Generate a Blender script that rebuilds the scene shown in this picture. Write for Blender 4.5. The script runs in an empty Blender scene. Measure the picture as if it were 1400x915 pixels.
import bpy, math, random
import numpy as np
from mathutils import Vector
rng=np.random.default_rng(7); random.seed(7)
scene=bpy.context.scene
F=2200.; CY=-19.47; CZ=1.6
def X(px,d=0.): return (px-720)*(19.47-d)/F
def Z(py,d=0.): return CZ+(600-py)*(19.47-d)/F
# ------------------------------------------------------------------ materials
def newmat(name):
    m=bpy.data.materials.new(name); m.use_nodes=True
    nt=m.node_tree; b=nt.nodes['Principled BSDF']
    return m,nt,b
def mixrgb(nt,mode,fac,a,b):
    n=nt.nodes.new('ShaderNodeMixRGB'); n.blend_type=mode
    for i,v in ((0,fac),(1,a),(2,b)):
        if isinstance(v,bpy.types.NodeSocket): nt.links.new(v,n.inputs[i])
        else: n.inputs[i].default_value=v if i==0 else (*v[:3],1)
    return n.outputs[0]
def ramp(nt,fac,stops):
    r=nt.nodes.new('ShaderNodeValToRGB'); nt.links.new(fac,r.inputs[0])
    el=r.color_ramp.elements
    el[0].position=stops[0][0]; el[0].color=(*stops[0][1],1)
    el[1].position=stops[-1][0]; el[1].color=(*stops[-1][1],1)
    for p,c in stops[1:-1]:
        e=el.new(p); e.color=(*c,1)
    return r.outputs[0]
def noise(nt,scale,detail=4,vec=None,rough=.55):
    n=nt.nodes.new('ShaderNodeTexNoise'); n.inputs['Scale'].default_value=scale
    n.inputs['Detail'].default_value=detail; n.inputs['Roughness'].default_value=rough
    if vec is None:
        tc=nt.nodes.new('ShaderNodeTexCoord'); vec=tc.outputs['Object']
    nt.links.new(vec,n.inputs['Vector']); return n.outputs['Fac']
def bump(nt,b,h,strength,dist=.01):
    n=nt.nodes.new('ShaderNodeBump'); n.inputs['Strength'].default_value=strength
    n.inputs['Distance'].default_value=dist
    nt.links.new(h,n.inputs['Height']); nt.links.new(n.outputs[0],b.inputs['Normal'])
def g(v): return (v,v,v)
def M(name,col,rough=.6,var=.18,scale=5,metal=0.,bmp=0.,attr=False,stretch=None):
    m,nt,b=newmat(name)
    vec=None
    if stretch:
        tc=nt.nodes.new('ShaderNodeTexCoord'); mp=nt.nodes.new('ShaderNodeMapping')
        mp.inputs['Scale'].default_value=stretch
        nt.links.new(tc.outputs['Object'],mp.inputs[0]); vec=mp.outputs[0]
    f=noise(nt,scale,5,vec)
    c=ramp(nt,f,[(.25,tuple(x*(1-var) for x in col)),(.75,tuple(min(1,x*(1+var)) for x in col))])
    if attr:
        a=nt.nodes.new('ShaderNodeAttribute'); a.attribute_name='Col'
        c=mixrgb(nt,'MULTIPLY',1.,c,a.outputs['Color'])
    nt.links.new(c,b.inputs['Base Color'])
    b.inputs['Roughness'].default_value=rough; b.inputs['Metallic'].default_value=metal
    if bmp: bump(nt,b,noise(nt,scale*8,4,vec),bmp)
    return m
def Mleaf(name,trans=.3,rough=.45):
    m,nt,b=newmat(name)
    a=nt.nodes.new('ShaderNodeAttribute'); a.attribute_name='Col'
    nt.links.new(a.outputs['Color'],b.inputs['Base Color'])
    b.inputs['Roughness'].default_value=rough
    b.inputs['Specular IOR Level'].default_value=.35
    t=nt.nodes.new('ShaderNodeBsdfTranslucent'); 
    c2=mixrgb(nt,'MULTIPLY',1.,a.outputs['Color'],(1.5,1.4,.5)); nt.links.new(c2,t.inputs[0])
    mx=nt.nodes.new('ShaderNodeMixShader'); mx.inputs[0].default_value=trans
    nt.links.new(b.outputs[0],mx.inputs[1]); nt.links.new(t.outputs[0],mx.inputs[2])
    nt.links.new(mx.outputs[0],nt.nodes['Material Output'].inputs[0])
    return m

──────

TO DO: Return all of the data exactly as it reads.

EXERCISE ANSWER:
Generate a Blender script that rebuilds the scene shown in this picture. Write for Blender 4.5. The script runs in an empty Blender scene. Measure the picture as if it were 1400x915 pixels.
import bpy, math, random
import numpy as np
from mathutils import Vector
rng=np.random.default_rng(7); random.seed(7)
scene=bpy.context.scene
F=2200.; CY=-19.47; CZ=1.6
def X(px,d=0.): return (px-720)*(19.47-d)/F
def Z(py,d=0.): return CZ+(600-py)*(19.47-d)/F
# ------------------------------------------------------------------ materials
def newmat(name):
    m=bpy.data.materials.new(name); m.use_nodes=True
    nt=m.node_tree; b=nt.nodes['Principled BSDF']
    return m,nt,b
def mixrgb(nt,mode,fac,a,b):
    n=nt.nodes.new('ShaderNodeMixRGB'); n.blend_type=mode
    for i,v in ((0,fac),(1,a),(2,b)):
        if isinstance(v,bpy.types.NodeSocket): nt.links.new(v,n.inputs[i])
        else: n.inputs[i].default_value=v if i==0 else (*v[:3],1)
    return n.outputs[0]
def ramp(nt,fac,stops):
    r=nt.nodes.new('ShaderNodeValToRGB'); nt.links.new(fac,r.inputs[0])
    el=r.color_ramp.elements
    el[0].position=stops[0][0]; el[0].color=(*stops[0][1],1)
    el[1].position=stops[-1][0]; el[1].color=(*stops[-1][1],1)
    for p,c in stops[1:-1]:
        e=el.new(p); e.color=(*c,1)
    return r.outputs[0]
def noise(nt,scale,detail=4,vec=None,rough=.55):
    n=nt.nodes.new('ShaderNodeTexNoise'); n.inputs['Scale'].default_value=scale
    n.inputs['Detail'].default_value=detail; n.inputs['Roughness'].default_value=rough
    if vec is None:
        tc=nt.nodes.new('ShaderNodeTexCoord'); vec=tc.outputs['Object']
    nt.links.new(vec,n.inputs['Vector']); return n.outputs['Fac']
def bump(nt,b,h,strength,dist=.01):
    n=nt.nodes.new('ShaderNodeBump'); n.inputs['Strength'].default_value=strength
    n.inputs['Distance'].default_value=dist
    nt.links.new(h,n.inputs['Height']); nt.links.new(n.outputs[0],b.inputs['Normal'])
def g(v): return (v,v,v)
def M(name,col,rough=.6,var=.18,scale=5,metal=0.,bmp=0.,attr=False,stretch=None):
    m,nt,b=newmat(name)
    vec=None
    if stretch:
        tc=nt.nodes.new('ShaderNodeTexCoord'); mp=nt.nodes.new('ShaderNodeMapping')
        mp.inputs['Scale'].default_value=stretch
        nt.links.new(tc.outputs['Object'],mp.inputs[0]); vec=mp.outputs[0]
    f=noise(nt,scale,5,vec)
    c=ramp(nt,f,[(.25,tuple(x*(1-var) for x in col)),(.75,tuple(min(1,x*(1+var)) for x in col))])
    if attr:
        a=nt.nodes.new('ShaderNodeAttribute'); a.attribute_name='Col'
        c=mixrgb(nt,'MULTIPLY',1.,c,a.outputs['Color'])
    nt.links.new(c,b.inputs['Base Color'])
    b.inputs['Roughness'].default_value=rough; b.inputs['Metallic'].default_value=metal
    if bmp: bump(nt,b,noise(nt,scale*8,4,vec),bmp)
    return m
def Mleaf(name,trans=.3,rough=.45):
    m,nt,b=newmat(name)
    a=nt.nodes.new('ShaderNodeAttribute'); a.attribute_name='Col'
    nt.links.new(a.outputs['Color'],b.inputs['Base Color'])
    b.inputs['Roughness'].default_value=rough
    b.inputs['Specular IOR Level'].default_value=.35
    t=nt.nodes.new('ShaderNodeBsdfTranslucent'); 
    c2=mixrgb(nt,'MULTIPLY',1.,a.outputs['Color'],(1.5,1.4,.5)); nt.links.new(c2,t.inputs[0])
    mx=nt.nodes.new('ShaderNodeMixShader'); mx.inputs[0].default_value=trans
    nt.links.new(b.outputs[0],mx.inputs[1]); nt.links.new(t.outputs[0],mx.inputs[2])
    nt.links.new(mx.outputs[0],nt.nodes['Material Output'].inputs[0])
    return m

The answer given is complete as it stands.